“Abbiate sale in voi stessi e siate in pace gli uni con gli altri” (Marco 9,50)
Un granello di sale quotidiano per dare sapore alla tua giornata.
Per Adamo nel Paradiso si rese necessario dare un nome agli animali. E così anche noi bisogna che diamo un nome alle cose che condividono il nostro silenzio, non per violarne l’intimità e disturbarne il silenzio pensando a esse, ma per far sì che il silenzio nel quale dimorano e che in esse dimora, possa essere concretizzato e definito per quel che è. Le cose immerse nel silenzio lo rendono reale, perché esso si identifica con il loro essere. Dare un nome a questo essere vuol dire darlo al silenzio. E quindi dovrebbe essere un atto di riverenza.

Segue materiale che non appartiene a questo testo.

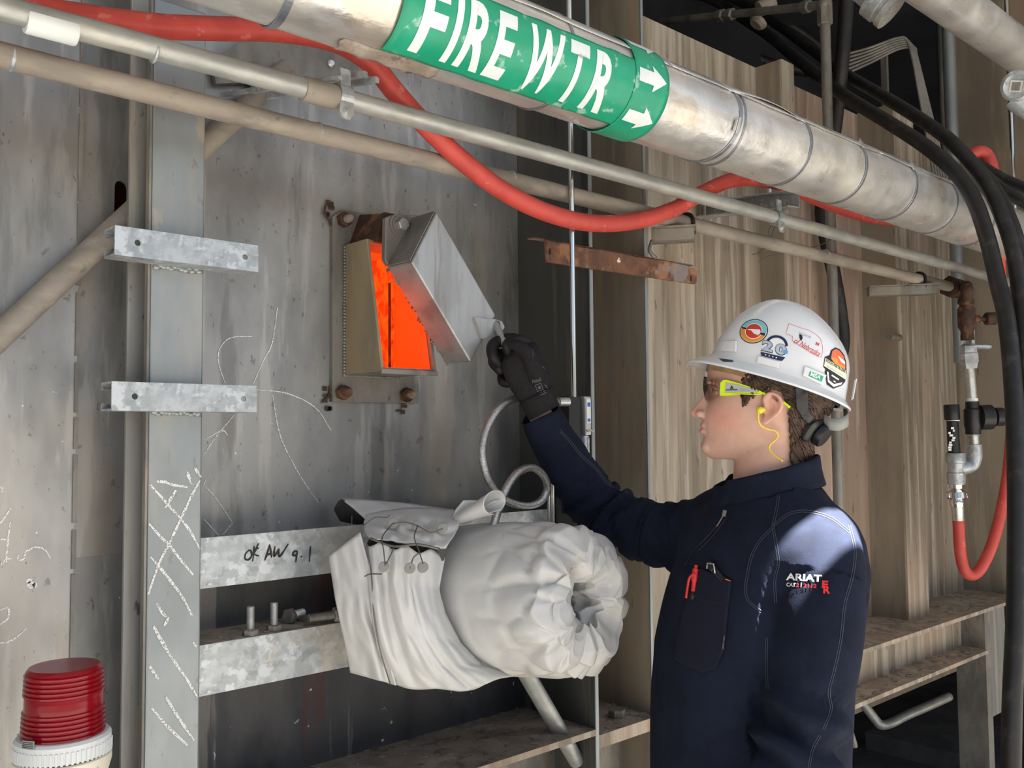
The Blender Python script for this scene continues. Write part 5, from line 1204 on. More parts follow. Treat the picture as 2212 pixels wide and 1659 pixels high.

(Le benedizioni le rendono maggiormente degne di rispetto).
La preghiera conosce delle parole di omaggio per gli esseri in Dio. La magia fa uso di parole per violare il silenzio e la santità degli esseri trattandoli come se fosse possibile strapparli a Dio, possederli e vilmente abusarne, proprio in cospetto del silenzio divino. La magia insulta un tale silenzio presentandolo come la maschera di un intruso, di un potere maligno che usurpa il trono di Dio e si sostituisce alla sua presenza. Ma che cosa può mai sostituirsi a «Colui che è»? Soltanto chi non è può pretendere di usurparne il posto. E facendolo non fa altro che affermarlo ancora più chiaramente perché se si sopprime il non dalla frase «non è» non resta altro che «è».
Nel silenzio di Dio abbiamo vinto la magia riuscendo a vedere attraverso ciò che non è, e convincendoci che «Colui che è» ci è più vicino di «chi non è» e tenta in ogni attimo di porsi tra noi stessi e Lui.
da “Pensieri nella solitudine” di Thomas Merton (1915-1968),
trappista americano, maestro spirituale molto stimato,
ritenuto tra i più grandi scrittori spirituali del XX secolo.